Eve Arnold: An Appreciation
Piccadilly Gallery
November 4 – November 20 2024
Iconic Images Gallery in Piccadilly will be exhibiting “Eve Arnold: An Appreciation”, showcasing the diversity and depth of the Eve Arnold archive. The exhibition will feature some of her most iconic and highly sought-after portraits of Marilyn Monroe, as well as highlights from her acclaimed photojournalistic work, covering Malcolm X and the vibrant community of 1950s Harlem, Queen Elizabeth II, and the landscapes and lives of peasant farmers in late-1970s China.

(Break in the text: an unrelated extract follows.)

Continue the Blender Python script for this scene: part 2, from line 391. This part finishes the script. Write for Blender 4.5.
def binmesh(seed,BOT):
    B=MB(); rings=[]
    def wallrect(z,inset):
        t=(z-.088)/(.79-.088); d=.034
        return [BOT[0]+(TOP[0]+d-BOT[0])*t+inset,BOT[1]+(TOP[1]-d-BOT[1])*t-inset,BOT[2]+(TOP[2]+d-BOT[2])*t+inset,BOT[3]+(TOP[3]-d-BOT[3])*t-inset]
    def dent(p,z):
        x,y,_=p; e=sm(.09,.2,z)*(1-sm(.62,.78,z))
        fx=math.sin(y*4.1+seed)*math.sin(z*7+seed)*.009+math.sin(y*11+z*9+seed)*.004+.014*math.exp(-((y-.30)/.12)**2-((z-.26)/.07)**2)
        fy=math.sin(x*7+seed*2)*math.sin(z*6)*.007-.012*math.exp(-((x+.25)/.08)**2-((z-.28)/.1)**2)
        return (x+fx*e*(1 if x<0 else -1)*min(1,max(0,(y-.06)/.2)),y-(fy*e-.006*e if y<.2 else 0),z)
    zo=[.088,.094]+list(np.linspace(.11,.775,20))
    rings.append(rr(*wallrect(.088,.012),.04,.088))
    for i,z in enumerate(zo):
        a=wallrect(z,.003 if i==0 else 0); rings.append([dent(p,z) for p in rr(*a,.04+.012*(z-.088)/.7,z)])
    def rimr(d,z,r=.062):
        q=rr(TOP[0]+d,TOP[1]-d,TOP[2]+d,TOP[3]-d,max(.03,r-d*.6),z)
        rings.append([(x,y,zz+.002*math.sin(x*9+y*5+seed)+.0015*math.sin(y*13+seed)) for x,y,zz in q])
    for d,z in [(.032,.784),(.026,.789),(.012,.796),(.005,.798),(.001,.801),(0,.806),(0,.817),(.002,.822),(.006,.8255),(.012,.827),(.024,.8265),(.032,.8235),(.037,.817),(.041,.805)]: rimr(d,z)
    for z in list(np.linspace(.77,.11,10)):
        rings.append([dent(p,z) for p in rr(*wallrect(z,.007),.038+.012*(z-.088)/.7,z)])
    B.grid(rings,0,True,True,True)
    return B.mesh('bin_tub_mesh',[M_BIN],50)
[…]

Chasing Dreams: David Drebin
Piccadilly Gallery
OCTOBER 4 – OCTOBER 26 2024
Iconic Images Gallery in Piccadilly will be exhibiting “Chasing Dreams by David Drebin”, a celebration of the photography of American artist David Drebin, whose work combines elements of voyeurism and emotion, and invites viewers to delve into the dramatic, surreal, and hyperreal narrative moments captured through his lens. Comprising images that reveal the depth and diversity of Drebin’s photographic oeuvre, as well as new, unseen works that push the boundaries of his artistic expression, “Chasing Dreams” celebrates the art of seeing and the often turbulent pursuit of ideals.

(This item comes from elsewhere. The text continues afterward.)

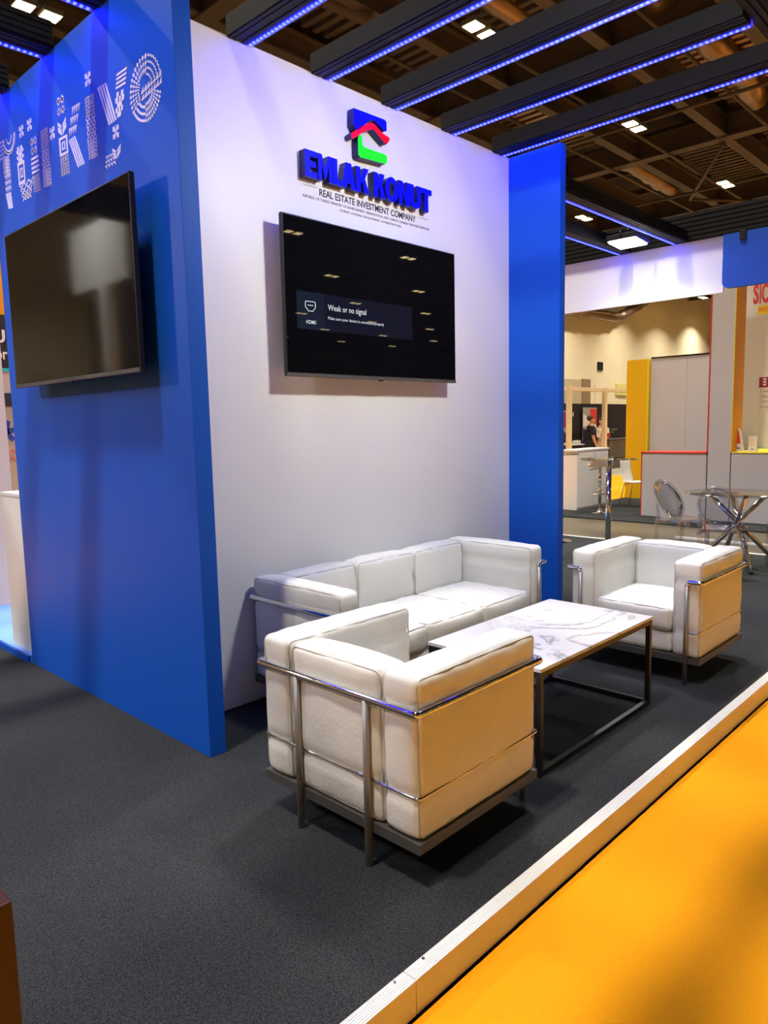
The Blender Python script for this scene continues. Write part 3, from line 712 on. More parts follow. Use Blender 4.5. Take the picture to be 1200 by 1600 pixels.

Bright Lights, Big City 2024
Piccadilly Gallery
MARCH 8 – MAY 25 2024
The cities of the 20th century thrummed like magnets, drawing in their populations from rural hinterlands and across borders and seas, their lights glowing with the promise of prosperity, fortune and fame. In Chicago and New York, people filled cafes, catwalks and discos; Swinging 60s London became the epicentre of youth culture; the 70s saw nonconformists of every psychedelic stripe make LA and San Francisco their spiritual home. In this pre-internet age, cities were the connective hubs, the centres of cultural transfer and emergent communities.
In Style Exhibition
January 30 – March 30 2023
This exhibition comprises work from some of the most important photographers of the 20th century – including Terry O’Neill, Norman Parkinson, Gered Mankowitz, Douglas Kirkland, Milton Greene, Justin de Villeneuve – who captured fashion history as it unfolded from every angle.
Rollover Beethoven
Rock & Roll Exhibition: 1963-1973
FEBRUARY 13 – APRIL 13
In 1963, a youth-driven cultural revolution exploded onto the streets. Swinging London flooded Europe and America with its music, fashion and art. A young and restless post-war generation were making their own excitement and adventure. They rejected the music, clothes and social mores of their parents, picking up guitars, scissors and paintbrushes to take over stage, radio, television, galleries and catwalks; they filled pubs and clubs with a rock and roll sound whose roots reached back into the great blues music of the ’50s.